Here’s question 6 of our exam:

6. You are applying hierarchical logistic regression on a survey of 1500 people to estimate support for a federal jobs program. The model is fit using, as a state-level predictor, the Republican presidential vote in the state. Which of the following two statements is basically true?

(a) Adding a predictor specifically for this model (for example, state-level unemployment) could improve the estimates of state-level opinion.

(b) It would not be appropriate to add a predictor such as state-level unemployment: by adding such a predictor to the model, you would essentially be assuming what you are trying to prove.

Briefly explain your answer in one to two sentences.

And the solution to question 5:

5. You have just graded an exam with 28 questions and 15 students. You fit a logistic item-response model estimating ability, difficulty, and discrimination parameters. Which of the following statements are basically true?
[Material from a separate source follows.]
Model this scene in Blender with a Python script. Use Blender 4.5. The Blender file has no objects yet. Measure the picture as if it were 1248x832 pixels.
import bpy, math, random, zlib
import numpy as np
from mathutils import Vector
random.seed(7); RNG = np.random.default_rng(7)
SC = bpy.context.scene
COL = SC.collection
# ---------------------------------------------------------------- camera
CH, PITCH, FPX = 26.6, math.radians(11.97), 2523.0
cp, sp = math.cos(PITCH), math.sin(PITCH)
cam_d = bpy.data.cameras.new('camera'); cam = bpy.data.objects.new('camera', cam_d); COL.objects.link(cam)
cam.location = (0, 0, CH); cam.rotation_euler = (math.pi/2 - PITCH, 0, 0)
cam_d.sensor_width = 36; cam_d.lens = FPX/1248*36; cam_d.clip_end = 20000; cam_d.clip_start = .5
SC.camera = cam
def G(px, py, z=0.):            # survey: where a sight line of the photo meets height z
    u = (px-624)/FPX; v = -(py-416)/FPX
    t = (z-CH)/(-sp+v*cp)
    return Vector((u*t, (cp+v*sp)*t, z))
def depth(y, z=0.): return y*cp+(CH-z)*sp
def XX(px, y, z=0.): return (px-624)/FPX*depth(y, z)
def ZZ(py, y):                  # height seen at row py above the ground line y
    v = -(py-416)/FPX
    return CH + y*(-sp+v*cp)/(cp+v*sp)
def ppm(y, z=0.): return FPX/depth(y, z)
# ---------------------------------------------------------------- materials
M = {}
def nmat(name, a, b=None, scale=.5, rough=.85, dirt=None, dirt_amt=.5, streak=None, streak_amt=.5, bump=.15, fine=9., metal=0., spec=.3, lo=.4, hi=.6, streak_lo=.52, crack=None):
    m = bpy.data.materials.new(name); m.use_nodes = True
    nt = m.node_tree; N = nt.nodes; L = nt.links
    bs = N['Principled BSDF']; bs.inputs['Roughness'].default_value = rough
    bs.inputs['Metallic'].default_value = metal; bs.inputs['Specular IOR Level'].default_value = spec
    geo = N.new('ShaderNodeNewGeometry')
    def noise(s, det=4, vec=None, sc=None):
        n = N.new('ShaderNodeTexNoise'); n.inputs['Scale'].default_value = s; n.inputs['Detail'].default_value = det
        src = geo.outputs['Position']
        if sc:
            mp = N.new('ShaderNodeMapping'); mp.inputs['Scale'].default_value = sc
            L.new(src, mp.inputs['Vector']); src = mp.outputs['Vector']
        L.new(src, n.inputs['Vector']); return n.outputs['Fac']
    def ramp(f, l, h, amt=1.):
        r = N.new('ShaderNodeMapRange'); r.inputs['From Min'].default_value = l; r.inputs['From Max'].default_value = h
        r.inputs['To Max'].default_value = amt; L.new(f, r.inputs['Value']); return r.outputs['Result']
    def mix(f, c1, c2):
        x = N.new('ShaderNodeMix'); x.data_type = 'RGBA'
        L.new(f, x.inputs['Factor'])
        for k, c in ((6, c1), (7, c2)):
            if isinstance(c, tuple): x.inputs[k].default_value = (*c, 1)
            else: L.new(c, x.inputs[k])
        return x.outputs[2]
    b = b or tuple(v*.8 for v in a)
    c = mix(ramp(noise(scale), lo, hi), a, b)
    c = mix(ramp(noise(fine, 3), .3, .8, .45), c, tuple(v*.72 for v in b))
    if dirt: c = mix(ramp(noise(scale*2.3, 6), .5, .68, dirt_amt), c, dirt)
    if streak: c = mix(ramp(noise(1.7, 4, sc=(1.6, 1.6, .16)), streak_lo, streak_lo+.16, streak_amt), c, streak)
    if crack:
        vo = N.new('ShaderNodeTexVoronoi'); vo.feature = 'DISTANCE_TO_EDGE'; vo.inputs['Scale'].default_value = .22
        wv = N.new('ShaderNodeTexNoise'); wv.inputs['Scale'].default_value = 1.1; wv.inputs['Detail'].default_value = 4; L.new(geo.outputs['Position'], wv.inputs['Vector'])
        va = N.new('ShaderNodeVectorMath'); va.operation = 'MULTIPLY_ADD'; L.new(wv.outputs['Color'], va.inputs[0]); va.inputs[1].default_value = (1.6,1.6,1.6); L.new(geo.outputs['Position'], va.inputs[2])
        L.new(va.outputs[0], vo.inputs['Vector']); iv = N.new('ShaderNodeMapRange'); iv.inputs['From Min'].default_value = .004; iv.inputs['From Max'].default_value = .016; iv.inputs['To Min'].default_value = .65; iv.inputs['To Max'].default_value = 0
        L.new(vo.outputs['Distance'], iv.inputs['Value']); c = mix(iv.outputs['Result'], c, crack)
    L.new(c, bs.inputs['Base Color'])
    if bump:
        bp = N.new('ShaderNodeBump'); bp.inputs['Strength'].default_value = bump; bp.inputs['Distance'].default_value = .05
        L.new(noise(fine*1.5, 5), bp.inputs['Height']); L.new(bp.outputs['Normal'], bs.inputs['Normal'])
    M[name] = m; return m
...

(a) If a question is answered correctly by students with low ability, but is missed by students with high ability, then its discrimination parameter will be near zero.

(b) It is not possible to fit an item-response model when you have more questions than students. In order to fit the model, you either need to reduce the number of questions (for example, by discarding some questions or by putting together some questions into a combined score) or increase the number of students in the dataset.

Briefly explain your answer in one to two sentences.

(a) is false. If a question is answered correctly by students with low ability, but is missed by students with high ability, then its discrimination parameter will be negative.

(b) is false. It’s no problem at all to have more questions than students. Even in a classical regression, even without a multilevel model, this is typically no problem as long as each question is answered by a few different students.

Common mistakes

Most of the students had the impression that one of (a) or (b) had to be true, so a common response was to work through one of the two options, figure out that it was false, and then mistakenly conclude that the other one was true. I guess I should rephrase the question. Instead of “Which of the following statements are basically true?”, I could say, “For each of the following statements, say whether it is true or false.”

10 Comments

  1. Bob says:

    Possible typo.

    Should “each question is asked by a few different students” read “each question is ANSWERED by a few different students”?

  2. Manoel Galdino says:

    I thought (a) was true (reasoning that either a or b would be true). My reasoning was: since I made the exam, I have a strong prior that the discrimination parameter is not negative (no way low ability you be right and high ability will be wrong). Thus, it will be near zero.

    • You’re perhaps joking, because you’re reading of the question implies that the *premise* of the argument is false, and because your prior can’t outweigh the actual, non-probabilistic thing being measured, but in any case I’ll note that it can be dangerous to have high confidence that one will not write an exam question that has a negative discrimination parameter. It’s rare, but I’ve found it easier to do than one might think!

      • Brent Hutto says:

        Sometimes a simple, obvious correct answer may be chosen by the middling student while the more knowledgeable student see possibly spurious shades of meaning that confuse him or her…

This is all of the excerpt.